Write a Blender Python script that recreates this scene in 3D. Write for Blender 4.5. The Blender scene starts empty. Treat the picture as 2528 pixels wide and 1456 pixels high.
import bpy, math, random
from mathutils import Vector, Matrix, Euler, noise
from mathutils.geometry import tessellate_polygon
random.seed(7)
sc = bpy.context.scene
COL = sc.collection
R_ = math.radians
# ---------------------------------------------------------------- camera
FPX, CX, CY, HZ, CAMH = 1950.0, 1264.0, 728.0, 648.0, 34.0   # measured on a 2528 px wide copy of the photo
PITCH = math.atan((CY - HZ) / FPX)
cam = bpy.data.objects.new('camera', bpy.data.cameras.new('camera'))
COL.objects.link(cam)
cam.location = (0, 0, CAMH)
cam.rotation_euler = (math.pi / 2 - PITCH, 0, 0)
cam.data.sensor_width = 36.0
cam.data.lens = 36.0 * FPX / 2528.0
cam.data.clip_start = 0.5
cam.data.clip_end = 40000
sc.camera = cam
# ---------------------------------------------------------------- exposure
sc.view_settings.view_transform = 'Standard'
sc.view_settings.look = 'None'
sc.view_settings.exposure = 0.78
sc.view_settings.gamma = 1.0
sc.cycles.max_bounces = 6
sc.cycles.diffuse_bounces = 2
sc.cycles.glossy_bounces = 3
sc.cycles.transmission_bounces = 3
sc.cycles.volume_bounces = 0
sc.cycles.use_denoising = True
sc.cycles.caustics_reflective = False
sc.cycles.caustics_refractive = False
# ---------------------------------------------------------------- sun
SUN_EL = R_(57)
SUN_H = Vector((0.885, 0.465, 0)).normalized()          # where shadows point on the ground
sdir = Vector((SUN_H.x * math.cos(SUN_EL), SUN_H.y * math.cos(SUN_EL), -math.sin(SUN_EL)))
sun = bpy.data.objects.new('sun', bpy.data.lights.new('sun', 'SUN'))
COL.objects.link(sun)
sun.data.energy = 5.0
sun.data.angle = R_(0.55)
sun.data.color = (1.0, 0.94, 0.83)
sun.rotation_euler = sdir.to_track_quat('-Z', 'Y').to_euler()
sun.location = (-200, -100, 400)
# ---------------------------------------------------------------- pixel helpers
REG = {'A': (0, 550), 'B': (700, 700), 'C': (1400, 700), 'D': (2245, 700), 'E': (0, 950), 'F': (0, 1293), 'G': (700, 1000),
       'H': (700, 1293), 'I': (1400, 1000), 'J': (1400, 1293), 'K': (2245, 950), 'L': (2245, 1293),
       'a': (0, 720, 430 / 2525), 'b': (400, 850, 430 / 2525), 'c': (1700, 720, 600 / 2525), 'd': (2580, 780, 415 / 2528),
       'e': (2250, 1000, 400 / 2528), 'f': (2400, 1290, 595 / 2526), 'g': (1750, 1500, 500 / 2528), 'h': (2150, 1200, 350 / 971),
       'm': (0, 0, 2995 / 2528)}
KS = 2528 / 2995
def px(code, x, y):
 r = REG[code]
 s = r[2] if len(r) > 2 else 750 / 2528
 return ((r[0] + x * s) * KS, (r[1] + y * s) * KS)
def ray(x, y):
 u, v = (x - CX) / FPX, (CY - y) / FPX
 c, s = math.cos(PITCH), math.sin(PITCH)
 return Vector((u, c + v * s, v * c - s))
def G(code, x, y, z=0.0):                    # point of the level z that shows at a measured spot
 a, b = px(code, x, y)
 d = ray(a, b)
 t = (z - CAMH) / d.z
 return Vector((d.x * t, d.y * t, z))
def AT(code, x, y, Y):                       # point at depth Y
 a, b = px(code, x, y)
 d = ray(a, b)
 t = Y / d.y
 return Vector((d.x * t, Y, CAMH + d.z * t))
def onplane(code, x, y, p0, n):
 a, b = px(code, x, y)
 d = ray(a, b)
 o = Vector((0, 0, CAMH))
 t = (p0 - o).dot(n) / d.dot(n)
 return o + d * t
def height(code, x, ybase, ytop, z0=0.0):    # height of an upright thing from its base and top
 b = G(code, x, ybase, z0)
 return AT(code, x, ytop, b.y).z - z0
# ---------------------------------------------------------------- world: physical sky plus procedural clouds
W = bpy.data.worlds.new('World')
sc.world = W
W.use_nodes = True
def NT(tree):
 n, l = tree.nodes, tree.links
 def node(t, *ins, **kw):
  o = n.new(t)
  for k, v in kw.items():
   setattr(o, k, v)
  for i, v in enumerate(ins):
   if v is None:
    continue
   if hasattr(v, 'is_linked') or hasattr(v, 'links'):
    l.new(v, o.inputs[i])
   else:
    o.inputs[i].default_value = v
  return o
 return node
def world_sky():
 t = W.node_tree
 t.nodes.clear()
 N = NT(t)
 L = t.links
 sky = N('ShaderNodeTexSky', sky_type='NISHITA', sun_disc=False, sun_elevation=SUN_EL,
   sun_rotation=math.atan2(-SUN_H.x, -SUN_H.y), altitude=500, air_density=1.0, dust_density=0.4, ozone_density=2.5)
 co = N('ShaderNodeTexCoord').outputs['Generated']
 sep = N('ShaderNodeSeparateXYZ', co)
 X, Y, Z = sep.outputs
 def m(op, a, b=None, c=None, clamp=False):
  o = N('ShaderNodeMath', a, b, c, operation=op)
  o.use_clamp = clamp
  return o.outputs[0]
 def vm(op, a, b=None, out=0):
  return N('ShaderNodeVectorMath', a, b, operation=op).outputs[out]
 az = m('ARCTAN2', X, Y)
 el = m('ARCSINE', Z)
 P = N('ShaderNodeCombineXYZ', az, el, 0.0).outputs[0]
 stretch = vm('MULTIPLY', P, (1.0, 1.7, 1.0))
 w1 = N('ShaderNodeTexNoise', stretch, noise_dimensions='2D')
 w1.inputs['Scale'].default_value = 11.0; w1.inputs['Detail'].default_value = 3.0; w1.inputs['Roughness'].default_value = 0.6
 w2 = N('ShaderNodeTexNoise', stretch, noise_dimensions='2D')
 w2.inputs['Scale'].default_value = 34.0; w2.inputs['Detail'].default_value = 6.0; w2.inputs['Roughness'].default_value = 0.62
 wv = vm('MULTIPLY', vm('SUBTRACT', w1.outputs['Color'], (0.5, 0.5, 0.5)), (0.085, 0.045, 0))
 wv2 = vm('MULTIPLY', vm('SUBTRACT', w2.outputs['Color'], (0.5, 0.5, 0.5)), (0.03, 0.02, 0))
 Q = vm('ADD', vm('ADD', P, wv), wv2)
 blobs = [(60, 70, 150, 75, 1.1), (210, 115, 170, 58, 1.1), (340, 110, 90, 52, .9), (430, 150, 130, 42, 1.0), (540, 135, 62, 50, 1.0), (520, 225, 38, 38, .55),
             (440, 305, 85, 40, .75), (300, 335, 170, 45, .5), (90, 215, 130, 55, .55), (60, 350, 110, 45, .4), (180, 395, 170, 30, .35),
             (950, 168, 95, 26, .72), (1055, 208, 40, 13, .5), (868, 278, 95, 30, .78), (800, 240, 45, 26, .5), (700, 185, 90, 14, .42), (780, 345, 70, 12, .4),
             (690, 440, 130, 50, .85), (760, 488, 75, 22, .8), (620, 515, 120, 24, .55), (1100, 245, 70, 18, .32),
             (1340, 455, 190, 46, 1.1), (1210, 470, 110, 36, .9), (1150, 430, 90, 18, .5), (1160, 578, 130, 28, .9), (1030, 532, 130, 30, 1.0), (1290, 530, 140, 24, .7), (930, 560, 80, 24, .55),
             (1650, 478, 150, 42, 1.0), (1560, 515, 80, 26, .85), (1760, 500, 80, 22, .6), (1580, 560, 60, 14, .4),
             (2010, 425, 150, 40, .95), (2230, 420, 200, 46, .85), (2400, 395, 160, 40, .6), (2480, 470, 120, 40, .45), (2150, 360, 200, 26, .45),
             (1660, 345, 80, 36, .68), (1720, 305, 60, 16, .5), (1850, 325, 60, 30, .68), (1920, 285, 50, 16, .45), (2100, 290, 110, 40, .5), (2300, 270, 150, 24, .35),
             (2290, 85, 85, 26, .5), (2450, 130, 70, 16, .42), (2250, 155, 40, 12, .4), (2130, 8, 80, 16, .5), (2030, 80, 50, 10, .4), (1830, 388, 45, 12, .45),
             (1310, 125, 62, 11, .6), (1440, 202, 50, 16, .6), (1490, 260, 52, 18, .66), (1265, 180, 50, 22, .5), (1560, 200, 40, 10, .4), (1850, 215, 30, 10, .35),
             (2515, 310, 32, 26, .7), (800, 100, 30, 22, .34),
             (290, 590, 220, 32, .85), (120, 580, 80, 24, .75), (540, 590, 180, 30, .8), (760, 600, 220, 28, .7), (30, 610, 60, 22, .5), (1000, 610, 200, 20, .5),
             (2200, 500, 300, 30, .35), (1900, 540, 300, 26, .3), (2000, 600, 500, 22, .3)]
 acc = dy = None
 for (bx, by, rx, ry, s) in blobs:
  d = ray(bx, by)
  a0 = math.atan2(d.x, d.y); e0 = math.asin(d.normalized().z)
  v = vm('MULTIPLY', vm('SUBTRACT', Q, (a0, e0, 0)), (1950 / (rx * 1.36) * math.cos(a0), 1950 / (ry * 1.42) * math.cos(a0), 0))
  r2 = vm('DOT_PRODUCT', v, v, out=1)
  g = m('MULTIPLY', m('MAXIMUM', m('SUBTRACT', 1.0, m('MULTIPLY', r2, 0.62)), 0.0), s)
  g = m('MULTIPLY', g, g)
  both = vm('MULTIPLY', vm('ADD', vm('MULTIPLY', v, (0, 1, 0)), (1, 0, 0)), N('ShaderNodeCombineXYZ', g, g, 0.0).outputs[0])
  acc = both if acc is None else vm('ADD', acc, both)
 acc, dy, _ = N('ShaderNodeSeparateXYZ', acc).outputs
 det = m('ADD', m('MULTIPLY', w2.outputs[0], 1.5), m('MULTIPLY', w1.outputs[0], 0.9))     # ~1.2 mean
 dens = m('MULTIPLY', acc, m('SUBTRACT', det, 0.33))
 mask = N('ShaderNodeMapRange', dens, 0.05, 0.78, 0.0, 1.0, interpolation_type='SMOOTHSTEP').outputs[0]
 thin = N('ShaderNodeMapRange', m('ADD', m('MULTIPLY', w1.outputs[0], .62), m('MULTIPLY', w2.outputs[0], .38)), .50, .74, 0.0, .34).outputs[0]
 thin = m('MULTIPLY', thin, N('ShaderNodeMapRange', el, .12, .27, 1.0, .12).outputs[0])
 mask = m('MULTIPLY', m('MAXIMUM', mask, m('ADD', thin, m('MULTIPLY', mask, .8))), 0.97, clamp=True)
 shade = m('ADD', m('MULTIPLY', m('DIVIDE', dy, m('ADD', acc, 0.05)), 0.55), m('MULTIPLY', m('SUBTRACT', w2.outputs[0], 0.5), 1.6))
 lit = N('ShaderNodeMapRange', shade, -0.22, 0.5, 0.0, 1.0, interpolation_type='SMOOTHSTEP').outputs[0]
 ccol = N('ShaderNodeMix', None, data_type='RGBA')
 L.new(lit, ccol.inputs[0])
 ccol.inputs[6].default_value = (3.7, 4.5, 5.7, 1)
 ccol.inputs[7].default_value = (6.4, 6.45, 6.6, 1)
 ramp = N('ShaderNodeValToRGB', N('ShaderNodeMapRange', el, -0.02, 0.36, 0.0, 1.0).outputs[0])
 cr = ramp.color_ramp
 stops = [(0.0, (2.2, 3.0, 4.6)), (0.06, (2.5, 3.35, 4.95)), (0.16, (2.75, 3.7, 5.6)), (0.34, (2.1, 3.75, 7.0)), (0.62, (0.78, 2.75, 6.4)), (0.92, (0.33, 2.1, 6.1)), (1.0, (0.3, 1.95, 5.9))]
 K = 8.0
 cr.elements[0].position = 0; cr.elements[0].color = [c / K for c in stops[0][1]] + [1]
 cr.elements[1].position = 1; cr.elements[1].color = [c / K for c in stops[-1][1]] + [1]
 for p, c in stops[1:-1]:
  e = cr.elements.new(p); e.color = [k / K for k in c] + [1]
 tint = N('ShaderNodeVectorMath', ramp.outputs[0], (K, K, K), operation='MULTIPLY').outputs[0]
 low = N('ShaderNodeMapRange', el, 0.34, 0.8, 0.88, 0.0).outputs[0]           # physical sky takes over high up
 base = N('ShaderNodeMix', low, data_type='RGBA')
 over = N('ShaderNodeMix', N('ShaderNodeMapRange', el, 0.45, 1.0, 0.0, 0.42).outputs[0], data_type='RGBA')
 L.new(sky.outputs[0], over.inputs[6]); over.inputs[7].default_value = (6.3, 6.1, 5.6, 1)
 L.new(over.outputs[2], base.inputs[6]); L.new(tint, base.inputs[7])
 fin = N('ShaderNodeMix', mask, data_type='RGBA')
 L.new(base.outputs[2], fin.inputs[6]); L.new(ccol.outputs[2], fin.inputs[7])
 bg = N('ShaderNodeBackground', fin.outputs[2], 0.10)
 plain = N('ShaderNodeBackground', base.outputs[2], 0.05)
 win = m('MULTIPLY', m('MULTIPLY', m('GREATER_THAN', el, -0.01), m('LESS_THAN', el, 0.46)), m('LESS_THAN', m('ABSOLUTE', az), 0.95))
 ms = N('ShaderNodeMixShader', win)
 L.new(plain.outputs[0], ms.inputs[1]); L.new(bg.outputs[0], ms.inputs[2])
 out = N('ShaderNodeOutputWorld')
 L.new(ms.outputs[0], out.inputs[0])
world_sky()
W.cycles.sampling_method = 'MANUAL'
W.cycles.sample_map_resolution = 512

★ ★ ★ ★

TASK REQUIREMENTS.
State how many lines hold the word "scene". The number is the whole answer.

SOLUTION TO THIS EXERCISE.
2